Rizal mengatakan cara paling ampuh untuk 'mengepret' para begal garam ini adalah dengan menghapus sistem kuota.
"Sumber masalahnya adalah sistem kuota (impor). Keuntungannya luar biasa, bisa dipakai untuk nyogok pejabat (supaya kuota impor ditambah)," kata Rizal dalam konferensi pers di kantornya, Jakarta, Senin (21/9/2015).
Rizal mengusulkan agar sistem kuota ini diganti saja dengan sistem tarif atau tarif bea masuk impor. Dengan sistem tarif, siapa saja bisa mengimpor garam asal membayar tarif bea masuk. Bila tak ada sistem kuota, maka peluang permainan dalam penetapan kuota otomatis hilang. Para pejabat pun mau tak mau mengawasi peredaran garam impor.
"Kalau kita ganti (sistem kuota) dengan sistem tarif, (importir) nggak bisa sogok (pejabat) lagi, maka mau nggak mau pejabat mengawasi (peredaran garam impor)," paparnya.
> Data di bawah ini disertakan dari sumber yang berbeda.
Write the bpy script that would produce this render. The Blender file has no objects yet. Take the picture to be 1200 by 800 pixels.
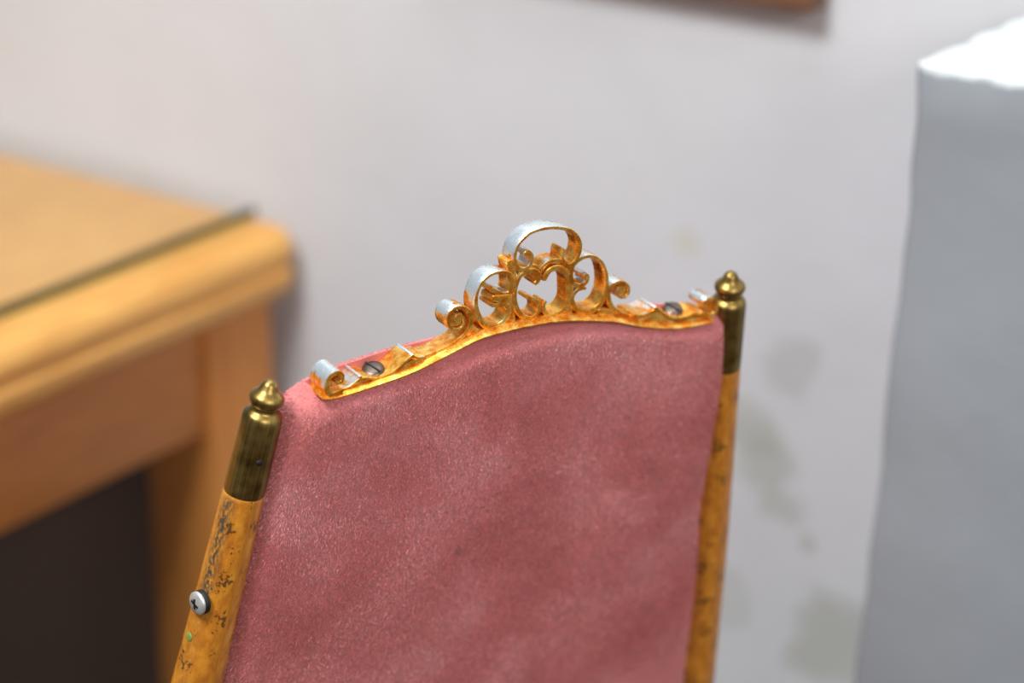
import bpy, bmesh, math, random
import numpy as np
from mathutils import Vector, Matrix, noise
random.seed(7); rng = np.random.default_rng(7)
sc = bpy.context.scene
C = sc.collection

# ---------------------------------------------------------------- camera
F = 85.0; SENS = 36.0; FP = F / SENS * 1200.0
PITCH = math.radians(22.0); CAMH = 1.5
cd = bpy.data.cameras.new('camera'); cam = bpy.data.objects.new('camera', cd); C.objects.link(cam)
cam.location = (0, 0, CAMH); cam.rotation_euler = (math.pi / 2 - PITCH, 0, 0)
cd.lens = F; cd.sensor_width = SENS; cd.clip_start = 0.05; cd.clip_end = 60
cd.dof.use_dof = True; cd.dof.focus_distance = 1.315; cd.dof.aperture_fstop = 3.2
sc.camera = cam
# ---------------------------------------------------------------- world, light, exposure
w = bpy.data.worlds.new('world'); sc.world = w; w.use_nodes = True
bg = w.node_tree.nodes['Background']; bg.inputs[0].default_value = (0.90, 0.95, 1.0, 1); bg.inputs[1].default_value = 0.20

def area(name, loc, target, sx, sy, power, col):
    l = bpy.data.lights.new(name, 'AREA'); l.shape = 'RECTANGLE'; l.size = sx; l.size_y = sy; l.energy = power; l.color = col
    o = bpy.data.objects.new(name, l); C.objects.link(o); o.location = loc
    o.rotation_euler = (Vector(target) - Vector(loc)).to_track_quat('-Z', 'Y').to_euler()
    return o
area('window_light', (-1.05, 0.10, 3.2), (0.2, 1.5, 0.9), 1.0, 0.8, 64, (0.93, 0.97, 1.0))
area('room_light', (1.6, -1.6, 2.6), (0.2, 1.6, 0.9), 1.6, 1.2, 41, (1.0, 0.95, 0.9))
area('top_fill_light', (0.0, 1.45, 2.95), (0.0, 1.35, 0.0), 1.6, 0.9, 17, (0.92, 0.96, 1.0))  # unseen overhead fill, added to brighten top faces and metal reflections
sc.view_settings.view_transform = 'Standard'; sc.view_settings.look = 'None'
sc.view_settings.gamma = 1; sc.view_settings.use_curve_mapping = False
sc.view_settings.exposure = 0.50
try:
    sc.cycles.use_denoising = True
    sc.cycles.max_bounces = 8
except Exception: pass

# ---------------------------------------------------------------- projection helpers (places points in the world)
cp, sp = math.cos(PITCH), math.sin(PITCH)
def ray(px, py):
    x = (px - 600) / FP; y = (py - 400) / FP
    return Vector((x, cp - y * sp, -(y * cp + sp)))
CAM = Vector((0, 0, CAMH))
def at(px, py, z): return CAM + ray(px, py) * z
def on_plane(px, py, p0, n):
    r = ray(px, py); return CAM + r * ((p0 - CAM).dot(n) / r.dot(n))

# ---------------------------------------------------------------- materials
def s2l(c): return c / 12.92 if c <= 0.04045 else ((c + 0.055) / 1.055) ** 2.4
def rgb(r, g, b): return (s2l(r / 255), s2l(g / 255), s2l(b / 255), 1)
class Mat:
    def __init__(s, name):
        s.m = bpy.data.materials.new(name); s.m.use_nodes = True
        s.t = s.m.node_tree; s.b = s.t.nodes['Principled BSDF']
    def n(s, typ, **kw):
        nd = s.t.nodes.new(typ)
        for k, v in kw.items():
            if k.startswith('i_'):
                key = k[2:].replace('_', ' ')
                nd.inputs[int(key) if key.isdigit() else key].default_value = v
            else: setattr(nd, k, v)
        return nd
    def l(s, a, b): s.t.links.new(a, b)
    def set(s, **kw):
        for k, v in kw.items(): s.b.inputs[k.replace('_', ' ')].default_value = v
        return s
    def coord(s, kind='Object', scale=(1, 1, 1), rot=(0, 0, 0)):
        tc = s.n('ShaderNodeTexCoord'); mp = s.n('ShaderNodeMapping'); mp.inputs['Scale'].default_value = scale
        mp.inputs['Rotation'].default_value = rot
        s.l(tc.outputs[kind], mp.inputs[0]); return mp.outputs[0]
    def noise(s, vec, scale, detail=4, rough=0.5, dist=0):
        nd = s.n('ShaderNodeTexNoise', i_Scale=scale, i_Detail=detail, i_Roughness=rough, i_Distortion=dist)
        s.l(vec, nd.inputs['Vector']); return nd.outputs['Fac']
    def ramp(s, fac, stops, interp='LINEAR'):
        r = s.n('ShaderNodeValToRGB'); r.color_ramp.interpolation = interp
        e = r.color_ramp.elements
        while len(e) < len(stops): e.new(0.5)
        for el, (p, c) in zip(e, stops):
            el.position = p; el.color = c if isinstance(c, tuple) else (c, c, c, 1)
        s.l(fac, r.inputs[0]); return r.outputs[0]
    def mix(s, fac, a, b, mode='MIX'):
        m = s.n('ShaderNodeMix'); m.data_type = 'RGBA'; m.blend_type = mode
        for sock, v in ((m.inputs[0], fac), (m.inputs[6], a), (m.inputs[7], b)):
            if hasattr(v, 'links') or isinstance(v, bpy.types.NodeSocket): s.l(v, sock)
            else: sock.default_value = v
        return m.outputs[2]
    def math(s, op, a, b=0.0, clamp=False):
        m = s.n('ShaderNodeMath'); m.operation = op; m.use_clamp = clamp
        for sock, v in ((m.inputs[0], a), (m.inputs[1], b)):
            if isinstance(v, bpy.types.NodeSocket): s.l(v, sock)
            else: sock.default_value = v
        return m.outputs[0]
    def bump(s, h, strength, dist):
        b = s.n('ShaderNodeBump'); b.inputs['Strength'].default_value = strength; b.inputs['Distance'].default_value = dist
        s.l(h, b.inputs['Height']); s.l(b.outputs[0], s.b.inputs['Normal'])
    def col(s, c): s.l(c, s.b.inputs['Base Color'])

M = {}
# ---- plastered wall
def wall_mat(name, base, stains):
    m = Mat(name); v = m.coord()
    n1 = m.noise(v, 3.0, 3, 0.5); n2 = m.noise(v, 26, 4, 0.6)
    c = m.ramp(n1, [(0.3, tuple(x * 0.93 for x in base[:3]) + (1,)), (0.7, base)])
    c = m.mix(m.math('MULTIPLY', n2, 0.10), c, rgb(176, 176, 178))
    warp = m.noise(v, 14, 3, 0.6)
    for (p, r, colr, amt) in stains:
        g = m.n('ShaderNodeVectorMath'); g.operation = 'DISTANCE'
        m.l(v, g.inputs[0]); g.inputs[1].default_value = p
        dd = m.math('ADD', m.math('DIVIDE', g.outputs['Value'], r), m.math('MULTIPLY', m.math('SUBTRACT', warp, 0.5), 2.2))
        f = m.ramp(dd, [(0.55, amt), (1.0, 0.0)])
        c = m.mix(f, c, colr)
    m.col(c); m.set(Roughness=0.65)
    m.bump(m.noise(v, 9, 5, 0.55), 0.25, 0.01)
    return m.m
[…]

Selain menghancurkan praktek kartel, penggunaan sistem tarif juga memberikan penerimaan tambahan untuk negara. Uang yang diterima negara dari tarif impor garam ini bisa dipakai untuk membantu petambak garam lokal.
"Kami minta ke Menkeu penerimaannya (dari tarif impor garam) nanti dipakai untuk perbaikan garam rakyat," tutup Rizal.